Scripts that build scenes
===============
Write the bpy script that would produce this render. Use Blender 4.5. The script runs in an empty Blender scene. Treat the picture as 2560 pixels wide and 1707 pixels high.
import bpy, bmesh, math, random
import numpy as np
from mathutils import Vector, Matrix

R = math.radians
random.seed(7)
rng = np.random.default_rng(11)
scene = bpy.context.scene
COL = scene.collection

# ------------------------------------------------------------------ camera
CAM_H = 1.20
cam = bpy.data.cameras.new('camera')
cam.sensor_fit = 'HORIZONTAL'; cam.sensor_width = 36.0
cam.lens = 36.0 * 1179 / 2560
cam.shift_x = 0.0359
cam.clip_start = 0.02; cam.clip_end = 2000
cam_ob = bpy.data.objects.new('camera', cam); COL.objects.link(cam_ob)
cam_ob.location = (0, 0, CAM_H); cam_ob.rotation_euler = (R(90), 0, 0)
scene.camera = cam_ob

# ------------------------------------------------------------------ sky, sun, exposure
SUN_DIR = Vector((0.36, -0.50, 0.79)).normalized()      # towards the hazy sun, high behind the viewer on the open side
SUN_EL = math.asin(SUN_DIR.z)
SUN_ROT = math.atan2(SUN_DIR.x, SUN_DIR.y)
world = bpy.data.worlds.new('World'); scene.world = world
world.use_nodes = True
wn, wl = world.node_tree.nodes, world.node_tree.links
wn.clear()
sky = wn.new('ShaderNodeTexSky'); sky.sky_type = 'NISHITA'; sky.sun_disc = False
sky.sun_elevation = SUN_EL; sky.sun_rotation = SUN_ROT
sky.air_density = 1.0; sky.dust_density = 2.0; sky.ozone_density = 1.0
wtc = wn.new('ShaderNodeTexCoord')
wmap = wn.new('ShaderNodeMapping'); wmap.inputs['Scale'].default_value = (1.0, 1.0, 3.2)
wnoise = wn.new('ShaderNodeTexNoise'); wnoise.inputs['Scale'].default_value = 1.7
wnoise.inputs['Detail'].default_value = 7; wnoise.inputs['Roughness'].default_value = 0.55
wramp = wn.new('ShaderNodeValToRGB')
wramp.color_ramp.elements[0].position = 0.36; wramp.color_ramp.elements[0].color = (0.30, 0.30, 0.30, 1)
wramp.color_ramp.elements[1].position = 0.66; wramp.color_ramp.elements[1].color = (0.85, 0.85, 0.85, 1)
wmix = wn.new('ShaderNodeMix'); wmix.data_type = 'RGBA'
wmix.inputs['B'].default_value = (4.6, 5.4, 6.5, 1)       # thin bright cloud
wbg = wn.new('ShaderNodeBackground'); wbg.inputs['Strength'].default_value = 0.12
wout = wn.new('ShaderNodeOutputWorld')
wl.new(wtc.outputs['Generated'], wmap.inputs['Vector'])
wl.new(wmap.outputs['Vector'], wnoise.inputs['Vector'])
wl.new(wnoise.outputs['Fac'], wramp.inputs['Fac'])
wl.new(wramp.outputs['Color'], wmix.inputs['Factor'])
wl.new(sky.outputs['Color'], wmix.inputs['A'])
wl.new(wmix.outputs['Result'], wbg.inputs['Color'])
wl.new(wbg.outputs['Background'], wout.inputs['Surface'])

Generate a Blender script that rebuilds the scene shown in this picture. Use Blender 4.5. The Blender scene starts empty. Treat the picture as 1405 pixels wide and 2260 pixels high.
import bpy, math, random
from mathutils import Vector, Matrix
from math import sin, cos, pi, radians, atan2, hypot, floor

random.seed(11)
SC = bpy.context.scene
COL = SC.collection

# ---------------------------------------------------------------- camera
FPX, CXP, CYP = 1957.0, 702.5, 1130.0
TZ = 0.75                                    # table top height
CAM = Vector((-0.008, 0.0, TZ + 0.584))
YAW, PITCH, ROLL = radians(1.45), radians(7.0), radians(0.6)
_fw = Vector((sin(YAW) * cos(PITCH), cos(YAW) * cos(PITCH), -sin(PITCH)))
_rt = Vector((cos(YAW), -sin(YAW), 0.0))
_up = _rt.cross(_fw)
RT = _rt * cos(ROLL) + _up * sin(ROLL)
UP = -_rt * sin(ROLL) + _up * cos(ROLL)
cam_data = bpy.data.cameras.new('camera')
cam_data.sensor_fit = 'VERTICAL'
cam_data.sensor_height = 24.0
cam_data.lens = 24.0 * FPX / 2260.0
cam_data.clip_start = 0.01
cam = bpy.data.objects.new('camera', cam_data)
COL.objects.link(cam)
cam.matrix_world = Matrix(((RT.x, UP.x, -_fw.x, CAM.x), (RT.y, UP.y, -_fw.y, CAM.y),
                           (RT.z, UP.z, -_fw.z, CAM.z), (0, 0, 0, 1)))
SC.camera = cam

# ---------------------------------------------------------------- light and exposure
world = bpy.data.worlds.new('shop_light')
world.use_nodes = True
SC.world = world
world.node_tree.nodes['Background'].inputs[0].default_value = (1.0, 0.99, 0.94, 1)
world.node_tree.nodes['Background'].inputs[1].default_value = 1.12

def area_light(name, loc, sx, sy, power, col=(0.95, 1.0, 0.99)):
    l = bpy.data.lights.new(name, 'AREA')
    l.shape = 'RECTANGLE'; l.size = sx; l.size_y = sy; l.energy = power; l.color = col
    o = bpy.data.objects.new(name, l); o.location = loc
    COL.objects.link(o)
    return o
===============
Reproduce word for word the material above, beginning with the line that contains "Generate a Blender" and ending with the line that contains "SC.camera = cam".

Generate a Blender script that rebuilds the scene shown in this picture. Use Blender 4.5. The Blender scene starts empty. Treat the picture as 1405 pixels wide and 2260 pixels high.
import bpy, math, random
from mathutils import Vector, Matrix
from math import sin, cos, pi, radians, atan2, hypot, floor

random.seed(11)
SC = bpy.context.scene
COL = SC.collection

# ---------------------------------------------------------------- camera
FPX, CXP, CYP = 1957.0, 702.5, 1130.0
TZ = 0.75                                    # table top height
CAM = Vector((-0.008, 0.0, TZ + 0.584))
YAW, PITCH, ROLL = radians(1.45), radians(7.0), radians(0.6)
_fw = Vector((sin(YAW) * cos(PITCH), cos(YAW) * cos(PITCH), -sin(PITCH)))
_rt = Vector((cos(YAW), -sin(YAW), 0.0))
_up = _rt.cross(_fw)
RT = _rt * cos(ROLL) + _up * sin(ROLL)
UP = -_rt * sin(ROLL) + _up * cos(ROLL)
cam_data = bpy.data.cameras.new('camera')
cam_data.sensor_fit = 'VERTICAL'
cam_data.sensor_height = 24.0
cam_data.lens = 24.0 * FPX / 2260.0
cam_data.clip_start = 0.01
cam = bpy.data.objects.new('camera', cam_data)
COL.objects.link(cam)
cam.matrix_world = Matrix(((RT.x, UP.x, -_fw.x, CAM.x), (RT.y, UP.y, -_fw.y, CAM.y),
                           (RT.z, UP.z, -_fw.z, CAM.z), (0, 0, 0, 1)))
SC.camera = cam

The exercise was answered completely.